START LISTING
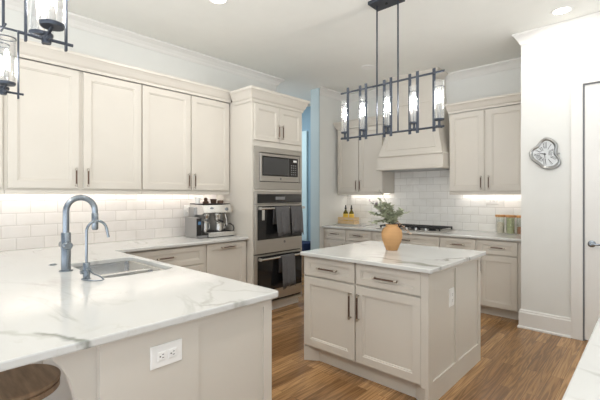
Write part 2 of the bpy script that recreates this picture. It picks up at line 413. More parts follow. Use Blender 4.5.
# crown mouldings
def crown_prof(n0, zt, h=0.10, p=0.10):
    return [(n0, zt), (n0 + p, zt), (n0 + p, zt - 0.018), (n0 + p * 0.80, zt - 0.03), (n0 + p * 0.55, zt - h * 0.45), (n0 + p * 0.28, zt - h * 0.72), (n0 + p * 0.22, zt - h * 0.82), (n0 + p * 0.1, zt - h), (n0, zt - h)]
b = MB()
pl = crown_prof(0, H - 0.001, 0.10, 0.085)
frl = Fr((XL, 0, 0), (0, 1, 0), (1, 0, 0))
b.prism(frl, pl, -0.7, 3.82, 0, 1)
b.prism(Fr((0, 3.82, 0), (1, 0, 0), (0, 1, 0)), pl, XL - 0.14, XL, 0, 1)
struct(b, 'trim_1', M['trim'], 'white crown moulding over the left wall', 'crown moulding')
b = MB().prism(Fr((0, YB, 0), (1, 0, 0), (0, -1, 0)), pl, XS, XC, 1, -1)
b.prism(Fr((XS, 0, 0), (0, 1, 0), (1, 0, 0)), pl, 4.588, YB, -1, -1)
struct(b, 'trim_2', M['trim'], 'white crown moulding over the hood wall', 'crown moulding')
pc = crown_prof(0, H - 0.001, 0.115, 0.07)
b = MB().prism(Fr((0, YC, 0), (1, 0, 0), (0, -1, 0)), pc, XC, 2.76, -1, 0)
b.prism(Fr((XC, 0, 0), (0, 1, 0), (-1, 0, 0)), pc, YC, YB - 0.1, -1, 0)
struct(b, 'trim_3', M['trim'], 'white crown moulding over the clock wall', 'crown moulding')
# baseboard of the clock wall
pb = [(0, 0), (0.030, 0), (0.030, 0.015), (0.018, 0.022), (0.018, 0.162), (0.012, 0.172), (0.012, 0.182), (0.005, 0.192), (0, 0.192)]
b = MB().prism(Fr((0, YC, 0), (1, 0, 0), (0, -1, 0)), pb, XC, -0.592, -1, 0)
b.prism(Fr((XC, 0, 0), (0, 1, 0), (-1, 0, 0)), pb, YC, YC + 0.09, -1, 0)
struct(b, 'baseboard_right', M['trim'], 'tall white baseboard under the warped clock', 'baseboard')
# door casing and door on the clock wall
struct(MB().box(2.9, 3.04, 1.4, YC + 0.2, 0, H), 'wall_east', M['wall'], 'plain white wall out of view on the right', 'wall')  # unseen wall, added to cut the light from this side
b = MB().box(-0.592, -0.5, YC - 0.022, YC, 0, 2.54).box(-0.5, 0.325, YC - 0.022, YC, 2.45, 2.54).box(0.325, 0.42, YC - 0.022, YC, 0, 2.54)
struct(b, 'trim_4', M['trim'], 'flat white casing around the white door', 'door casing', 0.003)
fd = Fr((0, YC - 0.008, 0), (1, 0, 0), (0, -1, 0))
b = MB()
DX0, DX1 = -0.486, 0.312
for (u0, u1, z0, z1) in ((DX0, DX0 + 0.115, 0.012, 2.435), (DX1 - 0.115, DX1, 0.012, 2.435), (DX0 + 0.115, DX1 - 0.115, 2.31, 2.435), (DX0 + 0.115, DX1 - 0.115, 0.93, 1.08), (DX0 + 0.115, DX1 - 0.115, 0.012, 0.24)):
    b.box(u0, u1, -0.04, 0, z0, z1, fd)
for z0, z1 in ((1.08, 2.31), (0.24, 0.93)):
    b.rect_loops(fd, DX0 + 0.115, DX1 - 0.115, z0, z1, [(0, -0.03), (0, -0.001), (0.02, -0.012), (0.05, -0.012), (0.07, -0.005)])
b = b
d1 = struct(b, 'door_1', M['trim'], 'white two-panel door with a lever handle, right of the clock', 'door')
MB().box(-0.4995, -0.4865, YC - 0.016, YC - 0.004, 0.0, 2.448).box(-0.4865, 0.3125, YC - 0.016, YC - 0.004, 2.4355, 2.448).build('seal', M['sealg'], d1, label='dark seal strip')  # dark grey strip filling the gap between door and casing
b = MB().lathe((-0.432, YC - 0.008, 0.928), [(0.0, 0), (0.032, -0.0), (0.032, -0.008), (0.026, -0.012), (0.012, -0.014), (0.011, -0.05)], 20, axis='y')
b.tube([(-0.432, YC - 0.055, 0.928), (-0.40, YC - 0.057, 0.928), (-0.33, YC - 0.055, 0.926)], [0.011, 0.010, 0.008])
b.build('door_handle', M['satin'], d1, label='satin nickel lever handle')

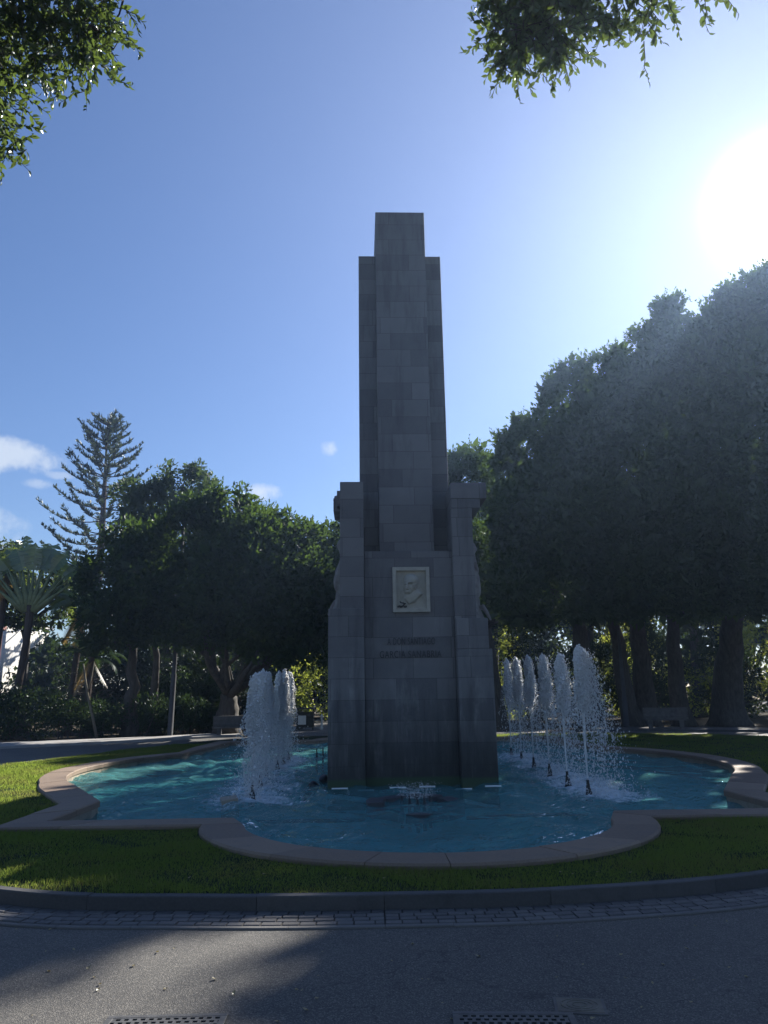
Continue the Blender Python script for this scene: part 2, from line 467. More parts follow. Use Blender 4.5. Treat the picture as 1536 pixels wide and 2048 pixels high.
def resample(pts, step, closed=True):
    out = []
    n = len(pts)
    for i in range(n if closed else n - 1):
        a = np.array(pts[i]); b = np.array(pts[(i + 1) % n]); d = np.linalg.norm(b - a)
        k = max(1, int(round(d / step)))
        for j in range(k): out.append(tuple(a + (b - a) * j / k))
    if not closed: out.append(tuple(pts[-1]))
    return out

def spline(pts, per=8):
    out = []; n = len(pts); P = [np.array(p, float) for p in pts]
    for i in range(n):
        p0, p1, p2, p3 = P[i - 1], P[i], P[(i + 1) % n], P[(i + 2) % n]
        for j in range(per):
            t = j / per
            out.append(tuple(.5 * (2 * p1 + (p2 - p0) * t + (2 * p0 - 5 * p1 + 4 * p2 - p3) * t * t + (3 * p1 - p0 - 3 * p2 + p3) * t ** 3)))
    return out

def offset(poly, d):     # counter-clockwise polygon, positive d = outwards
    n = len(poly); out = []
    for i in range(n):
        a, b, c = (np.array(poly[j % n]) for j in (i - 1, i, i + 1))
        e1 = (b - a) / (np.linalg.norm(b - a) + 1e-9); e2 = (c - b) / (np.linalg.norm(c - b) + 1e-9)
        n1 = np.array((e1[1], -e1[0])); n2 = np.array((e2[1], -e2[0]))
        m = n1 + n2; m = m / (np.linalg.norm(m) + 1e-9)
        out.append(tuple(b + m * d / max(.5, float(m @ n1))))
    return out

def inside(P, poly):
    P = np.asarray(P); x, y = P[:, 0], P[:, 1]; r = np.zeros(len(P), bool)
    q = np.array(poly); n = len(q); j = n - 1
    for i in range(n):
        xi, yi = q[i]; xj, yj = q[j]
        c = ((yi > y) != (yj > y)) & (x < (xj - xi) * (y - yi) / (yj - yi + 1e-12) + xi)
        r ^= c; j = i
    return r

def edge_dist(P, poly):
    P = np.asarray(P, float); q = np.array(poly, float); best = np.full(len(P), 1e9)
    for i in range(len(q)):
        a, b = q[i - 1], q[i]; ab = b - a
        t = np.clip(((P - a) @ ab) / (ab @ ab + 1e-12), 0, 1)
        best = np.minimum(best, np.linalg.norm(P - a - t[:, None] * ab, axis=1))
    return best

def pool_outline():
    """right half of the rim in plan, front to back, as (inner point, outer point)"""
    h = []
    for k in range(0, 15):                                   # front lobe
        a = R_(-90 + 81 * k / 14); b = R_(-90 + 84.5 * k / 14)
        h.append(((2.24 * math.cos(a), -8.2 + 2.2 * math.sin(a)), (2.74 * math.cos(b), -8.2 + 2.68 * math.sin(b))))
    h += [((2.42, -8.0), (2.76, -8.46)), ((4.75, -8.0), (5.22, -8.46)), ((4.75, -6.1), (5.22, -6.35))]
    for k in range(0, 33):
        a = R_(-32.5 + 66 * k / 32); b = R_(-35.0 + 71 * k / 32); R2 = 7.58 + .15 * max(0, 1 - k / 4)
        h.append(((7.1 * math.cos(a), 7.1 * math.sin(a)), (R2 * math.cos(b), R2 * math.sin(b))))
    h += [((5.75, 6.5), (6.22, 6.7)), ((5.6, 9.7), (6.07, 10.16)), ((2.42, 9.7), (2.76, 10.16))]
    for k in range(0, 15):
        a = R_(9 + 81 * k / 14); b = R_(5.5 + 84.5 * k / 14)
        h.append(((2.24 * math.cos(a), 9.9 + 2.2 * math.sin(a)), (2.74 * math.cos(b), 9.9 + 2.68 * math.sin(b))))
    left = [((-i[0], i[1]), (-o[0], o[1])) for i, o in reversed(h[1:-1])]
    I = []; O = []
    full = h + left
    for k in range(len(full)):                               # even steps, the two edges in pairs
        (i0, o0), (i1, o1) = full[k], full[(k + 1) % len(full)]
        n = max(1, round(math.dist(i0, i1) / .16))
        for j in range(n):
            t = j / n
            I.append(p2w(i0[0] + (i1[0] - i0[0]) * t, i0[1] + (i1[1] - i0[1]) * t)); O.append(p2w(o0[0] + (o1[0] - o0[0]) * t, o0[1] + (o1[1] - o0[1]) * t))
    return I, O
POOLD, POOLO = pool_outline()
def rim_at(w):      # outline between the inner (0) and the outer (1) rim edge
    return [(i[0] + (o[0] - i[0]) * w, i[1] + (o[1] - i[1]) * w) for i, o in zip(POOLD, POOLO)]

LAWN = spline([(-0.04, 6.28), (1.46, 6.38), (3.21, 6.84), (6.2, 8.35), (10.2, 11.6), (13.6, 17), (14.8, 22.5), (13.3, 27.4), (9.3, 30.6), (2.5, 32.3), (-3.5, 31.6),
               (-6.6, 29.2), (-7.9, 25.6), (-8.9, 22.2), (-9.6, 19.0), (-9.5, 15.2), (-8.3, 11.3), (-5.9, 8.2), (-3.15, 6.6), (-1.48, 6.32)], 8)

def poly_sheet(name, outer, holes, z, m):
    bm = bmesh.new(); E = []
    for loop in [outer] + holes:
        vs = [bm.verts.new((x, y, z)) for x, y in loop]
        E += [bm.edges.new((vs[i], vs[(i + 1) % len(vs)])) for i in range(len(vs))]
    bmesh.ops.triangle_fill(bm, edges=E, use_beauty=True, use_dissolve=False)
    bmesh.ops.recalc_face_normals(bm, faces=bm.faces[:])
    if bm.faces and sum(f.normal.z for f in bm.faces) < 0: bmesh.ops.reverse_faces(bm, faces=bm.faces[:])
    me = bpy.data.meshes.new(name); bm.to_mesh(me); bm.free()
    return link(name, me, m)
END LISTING
[BRIEF]
Output the lines of the records above exactly as they appear, from the line containing "Continue the Blender" through the line containing "return best".

[PROBLEM SOLUTION]
Continue the Blender Python script for this scene: part 2, from line 467. More parts follow. Use Blender 4.5. Treat the picture as 1536 pixels wide and 2048 pixels high.
def resample(pts, step, closed=True):
    out = []
    n = len(pts)
    for i in range(n if closed else n - 1):
        a = np.array(pts[i]); b = np.array(pts[(i + 1) % n]); d = np.linalg.norm(b - a)
        k = max(1, int(round(d / step)))
        for j in range(k): out.append(tuple(a + (b - a) * j / k))
    if not closed: out.append(tuple(pts[-1]))
    return out

def spline(pts, per=8):
    out = []; n = len(pts); P = [np.array(p, float) for p in pts]
    for i in range(n):
        p0, p1, p2, p3 = P[i - 1], P[i], P[(i + 1) % n], P[(i + 2) % n]
        for j in range(per):
            t = j / per
            out.append(tuple(.5 * (2 * p1 + (p2 - p0) * t + (2 * p0 - 5 * p1 + 4 * p2 - p3) * t * t + (3 * p1 - p0 - 3 * p2 + p3) * t ** 3)))
    return out

def offset(poly, d):     # counter-clockwise polygon, positive d = outwards
    n = len(poly); out = []
    for i in range(n):
        a, b, c = (np.array(poly[j % n]) for j in (i - 1, i, i + 1))
        e1 = (b - a) / (np.linalg.norm(b - a) + 1e-9); e2 = (c - b) / (np.linalg.norm(c - b) + 1e-9)
        n1 = np.array((e1[1], -e1[0])); n2 = np.array((e2[1], -e2[0]))
        m = n1 + n2; m = m / (np.linalg.norm(m) + 1e-9)
        out.append(tuple(b + m * d / max(.5, float(m @ n1))))
    return out

def inside(P, poly):
    P = np.asarray(P); x, y = P[:, 0], P[:, 1]; r = np.zeros(len(P), bool)
    q = np.array(poly); n = len(q); j = n - 1
    for i in range(n):
        xi, yi = q[i]; xj, yj = q[j]
        c = ((yi > y) != (yj > y)) & (x < (xj - xi) * (y - yi) / (yj - yi + 1e-12) + xi)
        r ^= c; j = i
    return r

def edge_dist(P, poly):
    P = np.asarray(P, float); q = np.array(poly, float); best = np.full(len(P), 1e9)
    for i in range(len(q)):
        a, b = q[i - 1], q[i]; ab = b - a
        t = np.clip(((P - a) @ ab) / (ab @ ab + 1e-12), 0, 1)
        best = np.minimum(best, np.linalg.norm(P - a - t[:, None] * ab, axis=1))
    return best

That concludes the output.